Recorded data =
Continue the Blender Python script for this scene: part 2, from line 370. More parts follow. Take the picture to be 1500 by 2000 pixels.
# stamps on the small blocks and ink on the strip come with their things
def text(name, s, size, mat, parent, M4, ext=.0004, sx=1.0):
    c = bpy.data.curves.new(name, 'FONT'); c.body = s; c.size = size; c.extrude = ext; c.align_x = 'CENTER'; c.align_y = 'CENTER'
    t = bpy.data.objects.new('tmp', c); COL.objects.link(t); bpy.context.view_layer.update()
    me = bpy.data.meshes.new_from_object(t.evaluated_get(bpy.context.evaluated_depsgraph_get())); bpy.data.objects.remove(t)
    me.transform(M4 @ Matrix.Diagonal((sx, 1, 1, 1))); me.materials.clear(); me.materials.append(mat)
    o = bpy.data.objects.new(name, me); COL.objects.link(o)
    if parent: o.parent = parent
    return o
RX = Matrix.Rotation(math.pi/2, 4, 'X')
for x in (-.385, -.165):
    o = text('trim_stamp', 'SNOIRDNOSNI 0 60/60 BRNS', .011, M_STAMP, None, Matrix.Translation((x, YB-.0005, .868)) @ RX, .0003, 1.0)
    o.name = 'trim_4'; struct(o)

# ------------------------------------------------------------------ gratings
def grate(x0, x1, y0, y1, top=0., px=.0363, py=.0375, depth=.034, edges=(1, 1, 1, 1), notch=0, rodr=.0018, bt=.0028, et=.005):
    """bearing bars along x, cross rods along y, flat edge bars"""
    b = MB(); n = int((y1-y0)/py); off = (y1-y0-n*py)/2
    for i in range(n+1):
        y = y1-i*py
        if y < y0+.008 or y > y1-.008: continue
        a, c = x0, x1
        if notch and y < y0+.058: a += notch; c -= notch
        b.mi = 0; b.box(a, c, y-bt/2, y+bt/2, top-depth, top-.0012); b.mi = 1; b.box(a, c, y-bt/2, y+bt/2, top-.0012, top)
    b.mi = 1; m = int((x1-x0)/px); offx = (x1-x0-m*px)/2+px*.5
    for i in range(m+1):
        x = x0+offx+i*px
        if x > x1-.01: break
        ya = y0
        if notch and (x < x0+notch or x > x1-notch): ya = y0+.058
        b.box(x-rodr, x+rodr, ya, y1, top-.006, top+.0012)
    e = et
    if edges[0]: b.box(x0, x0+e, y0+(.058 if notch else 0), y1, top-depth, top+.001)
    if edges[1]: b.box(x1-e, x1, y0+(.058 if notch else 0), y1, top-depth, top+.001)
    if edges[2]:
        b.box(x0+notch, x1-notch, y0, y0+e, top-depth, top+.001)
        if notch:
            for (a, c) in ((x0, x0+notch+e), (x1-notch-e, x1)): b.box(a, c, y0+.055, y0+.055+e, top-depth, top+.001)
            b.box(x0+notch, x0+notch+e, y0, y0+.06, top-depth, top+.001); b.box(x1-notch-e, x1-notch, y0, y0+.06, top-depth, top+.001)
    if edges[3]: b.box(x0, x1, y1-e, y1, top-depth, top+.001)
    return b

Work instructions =
Return all the data above once more, precisely as given.

Final result =
Continue the Blender Python script for this scene: part 2, from line 370. More parts follow. Take the picture to be 1500 by 2000 pixels.
# stamps on the small blocks and ink on the strip come with their things
def text(name, s, size, mat, parent, M4, ext=.0004, sx=1.0):
    c = bpy.data.curves.new(name, 'FONT'); c.body = s; c.size = size; c.extrude = ext; c.align_x = 'CENTER'; c.align_y = 'CENTER'
    t = bpy.data.objects.new('tmp', c); COL.objects.link(t); bpy.context.view_layer.update()
    me = bpy.data.meshes.new_from_object(t.evaluated_get(bpy.context.evaluated_depsgraph_get())); bpy.data.objects.remove(t)
    me.transform(M4 @ Matrix.Diagonal((sx, 1, 1, 1))); me.materials.clear(); me.materials.append(mat)
    o = bpy.data.objects.new(name, me); COL.objects.link(o)
    if parent: o.parent = parent
    return o
RX = Matrix.Rotation(math.pi/2, 4, 'X')
for x in (-.385, -.165):
    o = text('trim_stamp', 'SNOIRDNOSNI 0 60/60 BRNS', .011, M_STAMP, None, Matrix.Translation((x, YB-.0005, .868)) @ RX, .0003, 1.0)
    o.name = 'trim_4'; struct(o)

# ------------------------------------------------------------------ gratings
def grate(x0, x1, y0, y1, top=0., px=.0363, py=.0375, depth=.034, edges=(1, 1, 1, 1), notch=0, rodr=.0018, bt=.0028, et=.005):
    """bearing bars along x, cross rods along y, flat edge bars"""
    b = MB(); n = int((y1-y0)/py); off = (y1-y0-n*py)/2
    for i in range(n+1):
        y = y1-i*py
        if y < y0+.008 or y > y1-.008: continue
        a, c = x0, x1
        if notch and y < y0+.058: a += notch; c -= notch
        b.mi = 0; b.box(a, c, y-bt/2, y+bt/2, top-depth, top-.0012); b.mi = 1; b.box(a, c, y-bt/2, y+bt/2, top-.0012, top)
    b.mi = 1; m = int((x1-x0)/px); offx = (x1-x0-m*px)/2+px*.5
    for i in range(m+1):
        x = x0+offx+i*px
        if x > x1-.01: break
        ya = y0
        if notch and (x < x0+notch or x > x1-notch): ya = y0+.058
        b.box(x-rodr, x+rodr, ya, y1, top-.006, top+.0012)
    e = et
    if edges[0]: b.box(x0, x0+e, y0+(.058 if notch else 0), y1, top-depth, top+.001)
    if edges[1]: b.box(x1-e, x1, y0+(.058 if notch else 0), y1, top-depth, top+.001)
    if edges[2]:
        b.box(x0+notch, x1-notch, y0, y0+e, top-depth, top+.001)
        if notch:
            for (a, c) in ((x0, x0+notch+e), (x1-notch-e, x1)): b.box(a, c, y0+.055, y0+.055+e, top-depth, top+.001)
            b.box(x0+notch, x0+notch+e, y0, y0+.06, top-depth, top+.001); b.box(x1-notch-e, x1-notch, y0, y0+.06, top-depth, top+.001)
    if edges[3]: b.box(x0, x1, y1-e, y1, top-depth, top+.001)
    return b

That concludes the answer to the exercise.